Il faut donc faire en sorte de diminuer ces établissemens dangereux. Je ne serais pas d’avis d’en limiter le nombre par une réglementation qui pourrait être un peu arbitraire. On le fait en Russie et en Suède, et tout récemment la Suisse vient de s’y résigner[1], mais je crois qu’en France on atteindrait le même but avec moins de rigueur apparente, en appliquant rigoureusement la fermeture aux contraventions et en se montrant sévère pour les autorisations préalables. A l’aide de ces moyens, le nombre des cabarets dépendrait bien réellement de l’autorité judiciaire et de l’administration, qui se feraient ainsi équilibre, tout en marchant vers un même but.

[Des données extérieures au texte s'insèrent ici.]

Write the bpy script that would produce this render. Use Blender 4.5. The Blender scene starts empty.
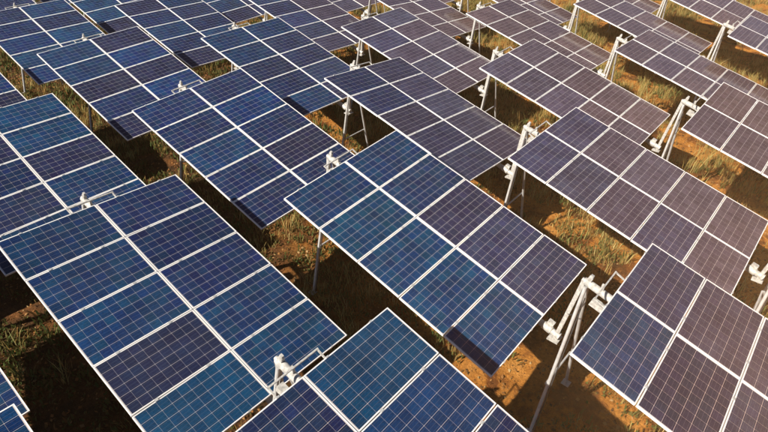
import bpy, math, random
import numpy as np
from mathutils import Matrix, Vector

# ------------------------------------------------------------------ camera, world, sun, exposure
scene = bpy.context.scene
R = math.radians
HG = 3.45                                     # height of a table's high end above the ground
FPX, YAW, PITCH, ROLL = 541.93, 0.86906, 0.62208, 0.01828
CAM = Vector((-7.0489, -7.0093, 5.7215 + HG))

def camera_axes():
    cy, sy, cp, sp = math.cos(YAW), math.sin(YAW), math.cos(PITCH), math.sin(PITCH)
    f = Vector((sy * cp, cy * cp, -sp)); r = Vector((cy, -sy, 0)); u = r.cross(f)
    cr, sr = math.cos(ROLL), math.sin(ROLL)
    return cr * r + sr * u, -sr * r + cr * u, f
CR, CU, CF = camera_axes()
cam_data = bpy.data.cameras.new('camera')
cam_data.sensor_width = 36.0
cam_data.lens = 36.0 * FPX / 768.0
cam_data.clip_end = 1500.0
cam = bpy.data.objects.new('camera', cam_data)
scene.collection.objects.link(cam)
cam.matrix_world = Matrix(((CR.x, CU.x, -CF.x, CAM.x), (CR.y, CU.y, -CF.y, CAM.y), (CR.z, CU.z, -CF.z, CAM.z), (0, 0, 0, 1)))
scene.camera = cam

SUN_EL, SUN_AZ = R(40.0), R(-72.0)            # azimuth clockwise from +Y
world = bpy.data.worlds.new('World'); scene.world = world; world.use_nodes = True
wt = world.node_tree
sky = wt.nodes.new('ShaderNodeTexSky'); sky.sky_type = 'NISHITA'; sky.sun_disc = False
sky.sun_elevation = SUN_EL; sky.sun_rotation = SUN_AZ % (2 * math.pi)
sky.dust_density = 0.4; sky.air_density = 0.5
bg = wt.nodes['Background']; bg.inputs['Strength'].default_value = 0.05
wt.links.new(sky.outputs[0], bg.inputs['Color'])

sun_data = bpy.data.lights.new('sun', 'SUN'); sun_data.energy = 5.0; sun_data.angle = R(0.5); sun_data.color = (1.0, 0.91, 0.79)
sun = bpy.data.objects.new('sun', sun_data); scene.collection.objects.link(sun)
sdir = Vector((math.sin(SUN_AZ) * math.cos(SUN_EL), math.cos(SUN_AZ) * math.cos(SUN_EL), math.sin(SUN_EL)))
sun.rotation_euler = sdir.to_track_quat('Z', 'Y').to_euler()
sun.location = sdir * 60

scene.view_settings.view_transform = 'Standard'; scene.view_settings.look = 'None'
scene.view_settings.exposure = 0.85; scene.view_settings.gamma = 1.0
scene.view_settings.use_curve_mapping = False
scene.render.engine = 'CYCLES'
scene.cycles.max_bounces = 6; scene.cycles.diffuse_bounces = 1; scene.cycles.glossy_bounces = 3

rng = random.Random(7)
nrng = np.random.default_rng(11)
COL = scene.collection

# ------------------------------------------------------------------ helpers
def project(p):
    d = Vector(p) - CAM
    z = d.dot(CF)
    if z < 0.3: return None
    return 384 + FPX * d.dot(CR) / z, 216 - FPX * d.dot(CU) / z

def mesh(name, verts, faces, mat=None, smooth=False, uvs=None):
    me = bpy.data.meshes.new(name)
    me.from_pydata([tuple(v) for v in verts], [], faces)
    if uvs is not None:
        lay = me.uv_layers.new(name='UVMap')
        lay.data.foreach_set('uv', np.array(uvs, dtype=np.float32).ravel())
    if mat: me.materials.append(mat)
    if smooth: me.polygons.foreach_set('use_smooth', [True] * len(me.polygons))
    me.update()
    return me

def obj(name, me, parent=None, matrix=None):
    o = bpy.data.objects.new(name, me); COL.objects.link(o)
    if parent: o.parent = parent
    if matrix is not None: o.matrix_local = matrix
    return o

class Build:
    """collects boxes, bars and tubes into one mesh"""
    def __init__(s): s.v = []; s.f = []
    def box(s, c, d, m=None, chamfer=0.0):
        x, y, z = d[0] / 2, d[1] / 2, d[2] / 2
        b = len(s.v)
        for sx, sy, sz in ((-1,-1,-1),(1,-1,-1),(1,1,-1),(-1,1,-1),(-1,-1,1),(1,-1,1),(1,1,1),(-1,1,1)):
            k = chamfer if sz > 0 else 0
            p = Vector((sx * (x - k), sy * (y - k), sz * z)) 
            if m is not None: p = m @ p
            s.v.append(Vector(c) + p)
        s.f += [tuple(b + i for i in q) for q in ((3,2,1,0),(4,5,6,7),(0,1,5,4),(1,2,6,5),(2,3,7,6),(3,0,4,7))]
        return s
    def tube(s, a, b, r0, r1=None, n=10, cap=True):
        a, b = Vector(a), Vector(b); r1 = r0 if r1 is None else r1
        q = (b - a).to_track_quat('Z', 'Y').to_matrix(); k = len(s.v)
        for p, r in ((a, r0), (b, r1)):
            for i in range(n):
                t = 2 * math.pi * i / n
                s.v.append(p + q @ Vector((r * math.cos(t), r * math.sin(t), 0)))
        for i in range(n):
            j = (i + 1) % n; s.f.append((k + i, k + j, k + n + j, k + n + i))
        if cap: s.f += [tuple(k + n - 1 - i for i in range(n)), tuple(k + n + i for i in range(n))]
        return s
    def bar(s, a, b, w, h, up=(0, 0, 1)):
        a, b = Vector(a), Vector(b); d = b - a; y = d.normalized(); x = y.cross(Vector(up)).normalized(); z = x.cross(y)
        m = Matrix((x, y, z)).transposed()
        return s.box((a + b) / 2, (w, d.length, h), m)
    def path(s, pts, r, n=6):
        for a, b in zip(pts[:-1], pts[1:]): s.tube(a, b, r, n=n, cap=True)
        return s
    def mesh(s, name, mat, smooth=False): return mesh(name, s.v, s.f, mat, smooth)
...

En résumé, — car il faut toujours conclure, — il est possible d’atténuer les ravages causés par l’alcool, et les moyens les plus rationnels sont les suivans : 1° répandre le plus rapidement possible dans les masses une instruction propre à en élever le niveau moral et à y faire entrer le bien-être matériel ; 2° encourager les sociétés de tempérance, les conférences, les publications, tous les moyens de propagande qui peuvent éclairer l’opinion sur la gravité de ce péril social ; 3° élever les droits sur l’alcool et dégrever les boissons fermentées ; 4° appliquer sévèrement la loi sur l’ivresse, y ajouter la fermeture définitive des débits dans les conditions indiquées plus haut, et rétablir l’autorisation préalable en l’entourant de garanties sérieuses.

Parmi ces moyens, les premiers ne peuvent être que l’œuvre du temps et des progrès de la civilisation, les autres rentrent dans le domaine législatif et sont immédiatement applicables. Ces derniers sont simples et pratiques. Les mesures à prendre n’ont rien de vexatoire ; elles sont réclamées par tous les hygiénistes et acceptées par tous les hommes qui ont souci des intérêts et de l’avenir de notre pays. Cependant je ne crois pas à leur réalisation immédiate. L’alcool est une puissance trop redoutable pour qu’on puisse l’attaquer en face dans l’état actuel de nos institutions et de nos mœurs. Les distillateurs et les bouilleurs de cru ont de solides appuis dans les sphères gouvernementales ; dans toutes les villes, les marchands de vin tiennent les débitans dans leurs mains, parce qu’ils les

  1. Le 25 octobre 1881, la Suisse a adopté la proposition soumise ad referendum par le conseil fédéral pour la répression de l’alcoolisme. Elle autorise les autorités cantonales à diminuer le nombre des débits et frappe d’un impôt presque prohibitif les eaux-de-vie malsaines à leur entrée en Suisse. La fabrication et la vente sont également imposées.